Los profetas se caracterizan por su atrevimiento. Su palabra lleva el convencimiento de que no es palabra humana, sino Palabra de Dios, que no puede dejar de cumplirse. "Hombres como eran, hablaron de parte de Dios, movidos por el Espíritu Santo" (2P 1,19-21). Invadidos por el Espíritu Santo, vida y mensaje del profeta quedan fundidos. Rechazar su palabra es rechazarles a ellos. Jesús dice: `Jerusalén, que matas a los profetas" (Mt 23,37). El martirio es el sello que da autenticidad a la profecía. Discutidos siempre, con frecuencia perseguidos, los profetas son los testigos de Dios en medio del pueblo. Cuando callan los profetas, al pueblo le falta la palabra de Dios (1M 4,46; 9,27; Sal 74,9). El silencio de Dios, al faltar los profetas, aviva el deseo y la esperanza del Profeta prometido (1M 14,41): "Yo les suscitaré, de en medio de sus hermanos, un profeta semejante a ti, pondré mis palabras en su boca, y él dirá todo lo que yo le mande" (Dt 18,18; Hch 3,22). Ya en el Nuevo Testamento, la cercanía de Dios se anuncia con Juan Bautista, "profeta y más que profeta" (Lc 7,26), precursor del Profeta esperado (Jn 1,25;6,14): "Muchas veces y de muchos modos habló Dios en el pasado a nuestros Padres por medio de los Profetas; en estos últimos tiempos nos ha hablado por medio del Hijo" (Hb 1,1). Tras la multiplicación de los panes, que recordaba el maná del Éxodo y el milagro de Eliseo, las gentes se pusieron a gritar: "Este es verdaderamente el profeta que debía venir al mundo" (Jn 6,14). Al oír sus palabras las gentes dijeron: "iÉste es realmente el profeta!" (Jn 7,52). Jesús no sólo es la boca de Dios, sino la Palabra de Dios encarnada. Escucharle, acogerle es escuchar y acoger al Padre que le ha enviado (CEC 64).
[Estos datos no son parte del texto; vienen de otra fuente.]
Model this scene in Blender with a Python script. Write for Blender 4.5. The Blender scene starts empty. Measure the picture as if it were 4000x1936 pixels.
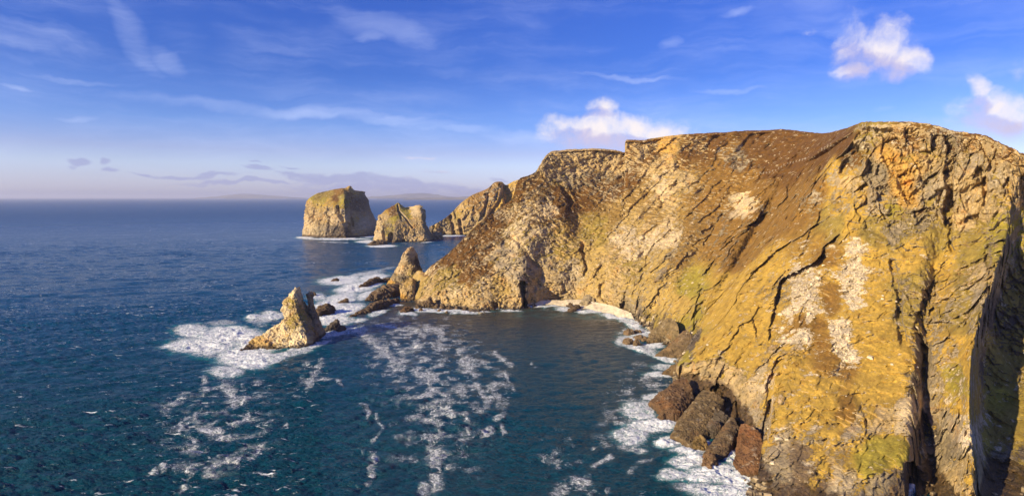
import bpy, math, random
import numpy as np
from mathutils import Vector, Matrix
R = math.radians
rng = np.random.default_rng(7)
random.seed(7)
scene = bpy.context.scene

# ------------------------------------------------------------------ camera
H = 110.0            # camera height above the sea, metres
F = 2383.0           # focal length in 4000-px units
PITCH = R(4.75)
W4, H4 = 4000.0, 1936.0
cam_d = bpy.data.cameras.new('camera')
cam = bpy.data.objects.new('camera', cam_d)
scene.collection.objects.link(cam)
cam.location = (0, 0, H)
cam.rotation_euler = (R(90) - PITCH, 0, 0)
cam_d.sensor_width = 36.0
cam_d.lens = 36.0 * F / W4
cam_d.clip_start = 1.0
cam_d.clip_end = 250000.0
scene.camera = cam

# ------------------------------------------------------------------ world, sun, exposure
SUN_AZ = R(57)       # left of straight behind the camera
SUN_EL = R(22)
tosun = Vector((-math.sin(SUN_AZ) * math.cos(SUN_EL), -math.cos(SUN_AZ) * math.cos(SUN_EL), math.sin(SUN_EL)))
sun_d = bpy.data.lights.new('sun', 'SUN')
sun_d.energy = 5.0
sun_d.angle = R(0.5)
sun_d.color = (1.0, 0.81, 0.47)
sun = bpy.data.objects.new('sun', sun_d)
scene.collection.objects.link(sun)
sun.location = (-300, -300, 400)
sun.rotation_euler = tosun.to_track_quat('Z', 'Y').to_euler()
scene.view_settings.view_transform = 'Standard'
scene.view_settings.look = 'None'
scene.view_settings.gamma = 1.0
scene.view_settings.exposure = 0.66
scene.cycles.max_bounces = 6
scene.cycles.volume_bounces = 0
scene.cycles.volume_max_steps = 64
scene.cycles.sample_clamp_indirect = 4.0


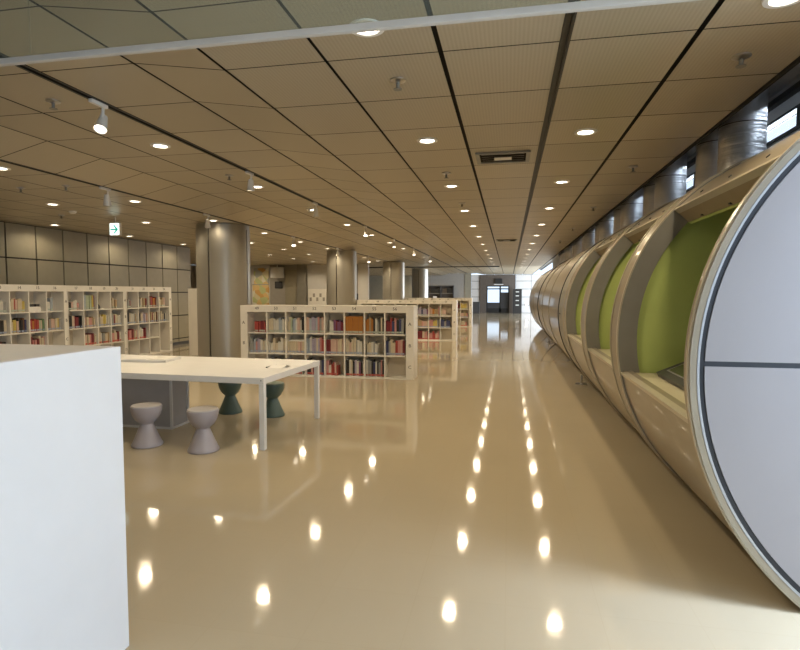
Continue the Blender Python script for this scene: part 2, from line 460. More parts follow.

Y, con el don del Espíritu Santo en Pentecostés, en el seno de la Iglesia se da una renovación permanente de la profecía. Todos sus miembros están llamados a recibir el don del Espíritu Santo que les hace profetas (Hch 8,15-18; 10,44-46). Y además, dentro de la comunidad cristiana, algunos miembros se distinguen por ese don y reciben el nombre de profetas. Con sus palabras y gestos edifican la asamblea de los fieles (Hch 21,10; CEC 1286-1287).